After some readings about interactive documentary and historical examples of the relationship of cinema and documentary to technology now we turn to basics. While reasonably long this is simple to read, and many of you will have read this already. It is from Bordwell, David, and Kristin Thompson. Film Art: An Introduction. New York, N.Y.: McGraw-Hill, 2013. Print. (PDF here.)

I’ve put them all into the one document but they are an introduction to narrative, then an introduction to experimental film, and the last bit is about documentary, nonnarrative, and two nonnarrative documentary forms. We want to make more visible to ourselves what a narrative actually is, and then to think about what experimental practices can teach us to better see the role of multilinearity in general, and for our Korsakow films specifically.

Reading 02

The first reading was recent work that discusses what might be different about interactive documentary. We started here as we are working in the area of interactive documentary this semester, though we are more interested in multilinear networked making more specifically and broadly than interactive documentary per se. Interactive doco is what we will make, we will think about it quite a bit, but we’re making these doco’s as much because they let us quickly engage with other things than with just documentary…

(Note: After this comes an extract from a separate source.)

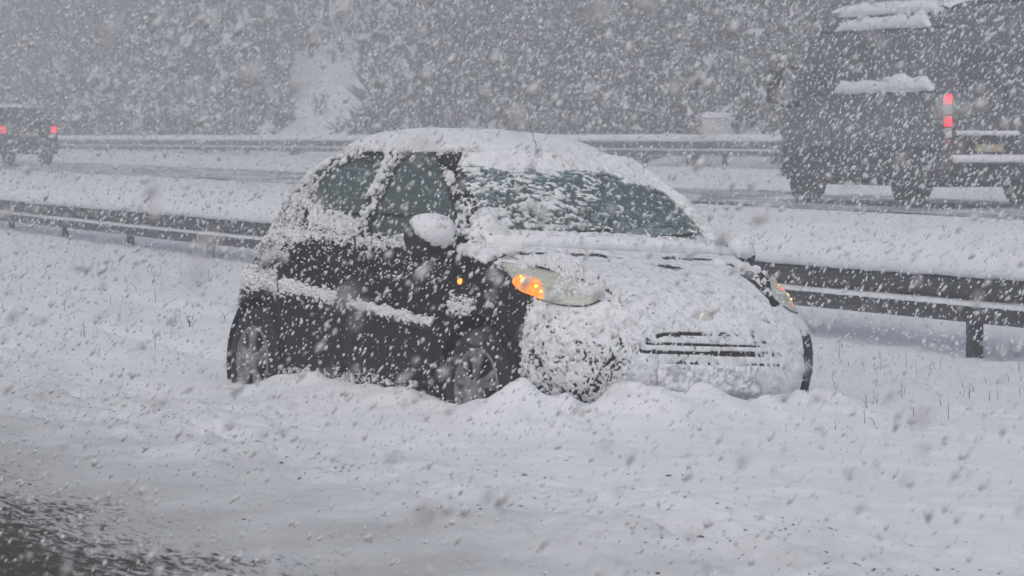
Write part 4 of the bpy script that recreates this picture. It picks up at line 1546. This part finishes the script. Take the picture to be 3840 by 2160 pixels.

So, the second reading. Let’s be explicit here, the subject lets us test ideas, and to explore new things. As was said in formally and informally, that includes the teaching staff. Here we bring in our current research and think, with you, about it. So, the second reading looks very interesting and is something I’ve mentioned in my own work regularly. It is the relation of Astruc’s concept of caméra-stylo and new technologies of making. Astruc wrote a long time ago, but the ideas seem to provide us with ways to think about what is happening now, while also reminding us that while a lot has changed dramatically, some deeper things have not.

Set Reading

Sørenssen, Bjørn. “Digital Video and Alexandre Astruc’s Caméra-Stylo: The New Avant-Garde in Documentary Realized?” Studies in Documentary Film 2.1 (2008): 47–59. EBSCOhost. Web. 19 Sept. 2013. (Get it while it’s hot.)

Supplementary Reading

Sobchack, Vivian. “Nostalgia for a Digital Object: Regrets on the Quickening of QuickTime.” Mille 34.Fall (1999).. (This one’s still warm from the oven too.)

This second reading is interesting because it explores in a positive way what and why video on a computer is, isn’t, could be, and so on. Nice way to approach video online precisely not as wannabe TV or cinema.

Reading 01

The first reading, which is a sort of scene setting moment, is Aston, Judith, and Sandra Gaudenzi. “Interactive Documentary: Setting the Field.” Studies in Documentary Film 6.2 (2012): 125–139. (You can find a copy of this in the shoe box.)

A supplementary reading is Hight, Craig. “The Field of Digital Documentary: A Challenge to Documentary Theorists.” Studies in Documentary Film 2.1 (2008): 3–7. (You can find a copy of this in the shoe box.)

Aston and Gaudenzi are two practice based researchers in the area of interactive documentary and two of the key people behind the very active and significant i-docs project. Hight is a near neighbour (New Zealand) who, with Kate Nash (formerly Tasmania, now with the i-docs crowd in Leeds), has been publishing work around interactive documentary locally.

Things to think about: what do the authors claim to be new, or different, about interactive documentary? What sorts or types of interactive documentary do they suggest currently exist? How are these different sorts described or defined? Do these differences appear to matter to makers? Audiences? Both? How?